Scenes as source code
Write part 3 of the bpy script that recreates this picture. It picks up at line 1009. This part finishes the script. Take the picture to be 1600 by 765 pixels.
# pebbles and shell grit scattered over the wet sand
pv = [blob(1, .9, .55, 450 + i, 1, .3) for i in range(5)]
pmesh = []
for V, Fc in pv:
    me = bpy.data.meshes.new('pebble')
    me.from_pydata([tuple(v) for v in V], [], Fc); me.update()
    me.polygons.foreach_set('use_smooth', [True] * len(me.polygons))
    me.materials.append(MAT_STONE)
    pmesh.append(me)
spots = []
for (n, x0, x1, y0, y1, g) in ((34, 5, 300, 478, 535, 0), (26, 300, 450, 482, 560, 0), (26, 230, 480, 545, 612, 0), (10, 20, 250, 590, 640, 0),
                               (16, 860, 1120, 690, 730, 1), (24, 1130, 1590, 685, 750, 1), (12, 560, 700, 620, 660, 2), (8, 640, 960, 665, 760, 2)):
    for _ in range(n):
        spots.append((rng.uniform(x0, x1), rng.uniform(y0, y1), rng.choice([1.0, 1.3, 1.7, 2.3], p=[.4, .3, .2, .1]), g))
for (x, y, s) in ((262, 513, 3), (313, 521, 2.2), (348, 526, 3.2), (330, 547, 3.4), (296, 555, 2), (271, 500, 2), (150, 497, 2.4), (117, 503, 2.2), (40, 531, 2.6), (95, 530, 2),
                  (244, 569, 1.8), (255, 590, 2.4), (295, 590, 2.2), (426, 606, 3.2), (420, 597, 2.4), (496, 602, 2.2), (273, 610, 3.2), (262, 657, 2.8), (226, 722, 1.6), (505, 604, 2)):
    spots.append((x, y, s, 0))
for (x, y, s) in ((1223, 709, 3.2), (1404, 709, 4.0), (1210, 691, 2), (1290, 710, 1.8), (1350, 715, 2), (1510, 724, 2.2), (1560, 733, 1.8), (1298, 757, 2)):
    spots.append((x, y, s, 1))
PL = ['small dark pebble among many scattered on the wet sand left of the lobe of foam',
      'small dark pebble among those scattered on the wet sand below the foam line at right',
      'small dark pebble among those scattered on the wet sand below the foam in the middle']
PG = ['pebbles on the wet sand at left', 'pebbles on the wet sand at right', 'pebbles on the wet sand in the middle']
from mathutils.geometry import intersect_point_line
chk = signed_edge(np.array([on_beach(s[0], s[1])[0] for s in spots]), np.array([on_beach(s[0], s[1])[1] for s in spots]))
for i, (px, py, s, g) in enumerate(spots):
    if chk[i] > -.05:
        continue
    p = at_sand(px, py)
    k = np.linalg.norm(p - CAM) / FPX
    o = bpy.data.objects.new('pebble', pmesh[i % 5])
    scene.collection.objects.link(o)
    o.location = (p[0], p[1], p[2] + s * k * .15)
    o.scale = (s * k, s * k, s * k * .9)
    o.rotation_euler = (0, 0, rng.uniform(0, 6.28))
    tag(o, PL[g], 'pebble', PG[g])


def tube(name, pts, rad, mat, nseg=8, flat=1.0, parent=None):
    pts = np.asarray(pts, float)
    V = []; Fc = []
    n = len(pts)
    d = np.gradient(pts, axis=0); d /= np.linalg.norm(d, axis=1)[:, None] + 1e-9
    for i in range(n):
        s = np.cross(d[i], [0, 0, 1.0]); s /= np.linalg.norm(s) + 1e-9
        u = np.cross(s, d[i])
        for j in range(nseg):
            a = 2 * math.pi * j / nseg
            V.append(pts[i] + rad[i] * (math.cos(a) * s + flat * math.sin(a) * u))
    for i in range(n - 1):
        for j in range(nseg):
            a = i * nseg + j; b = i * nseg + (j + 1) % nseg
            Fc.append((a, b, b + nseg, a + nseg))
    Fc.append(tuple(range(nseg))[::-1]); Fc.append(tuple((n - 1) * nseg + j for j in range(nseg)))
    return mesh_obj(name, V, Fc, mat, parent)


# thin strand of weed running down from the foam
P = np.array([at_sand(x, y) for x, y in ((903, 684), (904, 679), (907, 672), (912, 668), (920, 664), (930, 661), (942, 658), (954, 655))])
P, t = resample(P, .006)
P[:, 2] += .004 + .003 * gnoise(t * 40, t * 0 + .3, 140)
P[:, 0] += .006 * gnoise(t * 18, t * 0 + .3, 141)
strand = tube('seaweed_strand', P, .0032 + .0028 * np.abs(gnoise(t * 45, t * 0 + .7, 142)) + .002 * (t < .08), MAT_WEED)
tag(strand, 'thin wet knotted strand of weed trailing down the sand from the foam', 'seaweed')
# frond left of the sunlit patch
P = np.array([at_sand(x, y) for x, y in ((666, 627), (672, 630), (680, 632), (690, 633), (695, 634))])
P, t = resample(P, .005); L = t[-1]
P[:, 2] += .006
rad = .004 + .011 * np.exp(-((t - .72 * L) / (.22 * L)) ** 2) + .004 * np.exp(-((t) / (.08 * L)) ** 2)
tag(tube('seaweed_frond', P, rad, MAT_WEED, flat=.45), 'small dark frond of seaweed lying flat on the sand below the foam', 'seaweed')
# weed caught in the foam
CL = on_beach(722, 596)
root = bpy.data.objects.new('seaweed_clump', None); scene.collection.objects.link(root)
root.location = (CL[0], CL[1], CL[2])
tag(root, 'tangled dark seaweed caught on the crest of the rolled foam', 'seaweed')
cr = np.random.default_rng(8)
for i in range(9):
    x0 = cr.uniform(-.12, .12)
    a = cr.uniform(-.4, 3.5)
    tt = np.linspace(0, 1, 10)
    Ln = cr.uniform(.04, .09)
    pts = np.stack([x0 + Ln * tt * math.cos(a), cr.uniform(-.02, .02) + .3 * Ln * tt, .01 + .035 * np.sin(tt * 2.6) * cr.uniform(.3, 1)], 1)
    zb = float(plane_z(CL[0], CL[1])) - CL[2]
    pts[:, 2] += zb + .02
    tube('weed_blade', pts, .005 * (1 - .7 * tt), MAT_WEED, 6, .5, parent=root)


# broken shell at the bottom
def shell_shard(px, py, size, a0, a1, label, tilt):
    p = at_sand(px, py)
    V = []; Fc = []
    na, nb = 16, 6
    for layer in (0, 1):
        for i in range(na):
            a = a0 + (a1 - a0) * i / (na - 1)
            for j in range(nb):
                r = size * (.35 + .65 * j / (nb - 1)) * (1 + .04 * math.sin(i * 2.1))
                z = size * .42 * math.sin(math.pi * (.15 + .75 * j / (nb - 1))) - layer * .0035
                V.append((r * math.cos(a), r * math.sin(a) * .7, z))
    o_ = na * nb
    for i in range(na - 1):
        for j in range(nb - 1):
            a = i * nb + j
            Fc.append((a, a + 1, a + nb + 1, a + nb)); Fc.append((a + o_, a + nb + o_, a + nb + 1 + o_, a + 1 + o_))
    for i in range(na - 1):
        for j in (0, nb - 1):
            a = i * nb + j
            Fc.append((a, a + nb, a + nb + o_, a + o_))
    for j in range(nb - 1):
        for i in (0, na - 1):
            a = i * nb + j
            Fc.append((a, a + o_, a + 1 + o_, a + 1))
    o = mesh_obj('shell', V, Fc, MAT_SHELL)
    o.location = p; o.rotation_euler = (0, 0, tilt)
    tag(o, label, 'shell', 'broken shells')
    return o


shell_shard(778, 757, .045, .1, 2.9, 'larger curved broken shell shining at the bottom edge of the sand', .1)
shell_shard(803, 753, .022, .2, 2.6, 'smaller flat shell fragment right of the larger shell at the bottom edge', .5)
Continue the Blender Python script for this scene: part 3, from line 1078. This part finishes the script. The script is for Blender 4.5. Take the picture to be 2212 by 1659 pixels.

§ **WORK INSTRUCTIONS**
Restate the whole listing exactly.

§ **TASK RESPONSE**
Write part 3 of the bpy script that recreates this picture. It picks up at line 1009. This part finishes the script. Take the picture to be 1600 by 765 pixels.
# pebbles and shell grit scattered over the wet sand
pv = [blob(1, .9, .55, 450 + i, 1, .3) for i in range(5)]
pmesh = []
for V, Fc in pv:
    me = bpy.data.meshes.new('pebble')
    me.from_pydata([tuple(v) for v in V], [], Fc); me.update()
    me.polygons.foreach_set('use_smooth', [True] * len(me.polygons))
    me.materials.append(MAT_STONE)
    pmesh.append(me)
spots = []
for (n, x0, x1, y0, y1, g) in ((34, 5, 300, 478, 535, 0), (26, 300, 450, 482, 560, 0), (26, 230, 480, 545, 612, 0), (10, 20, 250, 590, 640, 0),
                               (16, 860, 1120, 690, 730, 1), (24, 1130, 1590, 685, 750, 1), (12, 560, 700, 620, 660, 2), (8, 640, 960, 665, 760, 2)):
    for _ in range(n):
        spots.append((rng.uniform(x0, x1), rng.uniform(y0, y1), rng.choice([1.0, 1.3, 1.7, 2.3], p=[.4, .3, .2, .1]), g))
for (x, y, s) in ((262, 513, 3), (313, 521, 2.2), (348, 526, 3.2), (330, 547, 3.4), (296, 555, 2), (271, 500, 2), (150, 497, 2.4), (117, 503, 2.2), (40, 531, 2.6), (95, 530, 2),
                  (244, 569, 1.8), (255, 590, 2.4), (295, 590, 2.2), (426, 606, 3.2), (420, 597, 2.4), (496, 602, 2.2), (273, 610, 3.2), (262, 657, 2.8), (226, 722, 1.6), (505, 604, 2)):
    spots.append((x, y, s, 0))
for (x, y, s) in ((1223, 709, 3.2), (1404, 709, 4.0), (1210, 691, 2), (1290, 710, 1.8), (1350, 715, 2), (1510, 724, 2.2), (1560, 733, 1.8), (1298, 757, 2)):
    spots.append((x, y, s, 1))
PL = ['small dark pebble among many scattered on the wet sand left of the lobe of foam',
      'small dark pebble among those scattered on the wet sand below the foam line at right',
      'small dark pebble among those scattered on the wet sand below the foam in the middle']
PG = ['pebbles on the wet sand at left', 'pebbles on the wet sand at right', 'pebbles on the wet sand in the middle']
from mathutils.geometry import intersect_point_line
chk = signed_edge(np.array([on_beach(s[0], s[1])[0] for s in spots]), np.array([on_beach(s[0], s[1])[1] for s in spots]))
for i, (px, py, s, g) in enumerate(spots):
    if chk[i] > -.05:
        continue
    p = at_sand(px, py)
    k = np.linalg.norm(p - CAM) / FPX
    o = bpy.data.objects.new('pebble', pmesh[i % 5])
    scene.collection.objects.link(o)
    o.location = (p[0], p[1], p[2] + s * k * .15)
    o.scale = (s * k, s * k, s * k * .9)
    o.rotation_euler = (0, 0, rng.uniform(0, 6.28))
    tag(o, PL[g], 'pebble', PG[g])


def tube(name, pts, rad, mat, nseg=8, flat=1.0, parent=None):
    pts = np.asarray(pts, float)
    V = []; Fc = []
    n = len(pts)
    d = np.gradient(pts, axis=0); d /= np.linalg.norm(d, axis=1)[:, None] + 1e-9
    for i in range(n):
        s = np.cross(d[i], [0, 0, 1.0]); s /= np.linalg.norm(s) + 1e-9
        u = np.cross(s, d[i])
        for j in range(nseg):
            a = 2 * math.pi * j / nseg
            V.append(pts[i] + rad[i] * (math.cos(a) * s + flat * math.sin(a) * u))
    for i in range(n - 1):
        for j in range(nseg):
            a = i * nseg + j; b = i * nseg + (j + 1) % nseg
            Fc.append((a, b, b + nseg, a + nseg))
    Fc.append(tuple(range(nseg))[::-1]); Fc.append(tuple((n - 1) * nseg + j for j in range(nseg)))
    return mesh_obj(name, V, Fc, mat, parent)


# thin strand of weed running down from the foam
P = np.array([at_sand(x, y) for x, y in ((903, 684), (904, 679), (907, 672), (912, 668), (920, 664), (930, 661), (942, 658), (954, 655))])
P, t = resample(P, .006)
P[:, 2] += .004 + .003 * gnoise(t * 40, t * 0 + .3, 140)
P[:, 0] += .006 * gnoise(t * 18, t * 0 + .3, 141)
strand = tube('seaweed_strand', P, .0032 + .0028 * np.abs(gnoise(t * 45, t * 0 + .7, 142)) + .002 * (t < .08), MAT_WEED)
tag(strand, 'thin wet knotted strand of weed trailing down the sand from the foam', 'seaweed')
# frond left of the sunlit patch
P = np.array([at_sand(x, y) for x, y in ((666, 627), (672, 630), (680, 632), (690, 633), (695, 634))])
P, t = resample(P, .005); L = t[-1]
P[:, 2] += .006
rad = .004 + .011 * np.exp(-((t - .72 * L) / (.22 * L)) ** 2) + .004 * np.exp(-((t) / (.08 * L)) ** 2)
tag(tube('seaweed_frond', P, rad, MAT_WEED, flat=.45), 'small dark frond of seaweed lying flat on the sand below the foam', 'seaweed')
# weed caught in the foam
CL = on_beach(722, 596)
root = bpy.data.objects.new('seaweed_clump', None); scene.collection.objects.link(root)
root.location = (CL[0], CL[1], CL[2])
tag(root, 'tangled dark seaweed caught on the crest of the rolled foam', 'seaweed')
cr = np.random.default_rng(8)
for i in range(9):
    x0 = cr.uniform(-.12, .12)
    a = cr.uniform(-.4, 3.5)
    tt = np.linspace(0, 1, 10)
    Ln = cr.uniform(.04, .09)
    pts = np.stack([x0 + Ln * tt * math.cos(a), cr.uniform(-.02, .02) + .3 * Ln * tt, .01 + .035 * np.sin(tt * 2.6) * cr.uniform(.3, 1)], 1)
    zb = float(plane_z(CL[0], CL[1])) - CL[2]
    pts[:, 2] += zb + .02
    tube('weed_blade', pts, .005 * (1 - .7 * tt), MAT_WEED, 6, .5, parent=root)


# broken shell at the bottom
def shell_shard(px, py, size, a0, a1, label, tilt):
    p = at_sand(px, py)
    V = []; Fc = []
    na, nb = 16, 6
    for layer in (0, 1):
        for i in range(na):
            a = a0 + (a1 - a0) * i / (na - 1)
            for j in range(nb):
                r = size * (.35 + .65 * j / (nb - 1)) * (1 + .04 * math.sin(i * 2.1))
                z = size * .42 * math.sin(math.pi * (.15 + .75 * j / (nb - 1))) - layer * .0035
                V.append((r * math.cos(a), r * math.sin(a) * .7, z))
    o_ = na * nb
    for i in range(na - 1):
        for j in range(nb - 1):
            a = i * nb + j
            Fc.append((a, a + 1, a + nb + 1, a + nb)); Fc.append((a + o_, a + nb + o_, a + nb + 1 + o_, a + 1 + o_))
    for i in range(na - 1):
        for j in (0, nb - 1):
            a = i * nb + j
            Fc.append((a, a + nb, a + nb + o_, a + o_))
    for j in range(nb - 1):
        for i in (0, na - 1):
            a = i * nb + j
            Fc.append((a, a + o_, a + 1 + o_, a + 1))
    o = mesh_obj('shell', V, Fc, MAT_SHELL)
    o.location = p; o.rotation_euler = (0, 0, tilt)
    tag(o, label, 'shell', 'broken shells')
    return o


shell_shard(778, 757, .045, .1, 2.9, 'larger curved broken shell shining at the bottom edge of the sand', .1)
shell_shard(803, 753, .022, .2, 2.6, 'smaller flat shell fragment right of the larger shell at the bottom edge', .5)
Continue the Blender Python script for this scene: part 3, from line 1078. This part finishes the script. The script is for Blender 4.5. Take the picture to be 2212 by 1659 pixels.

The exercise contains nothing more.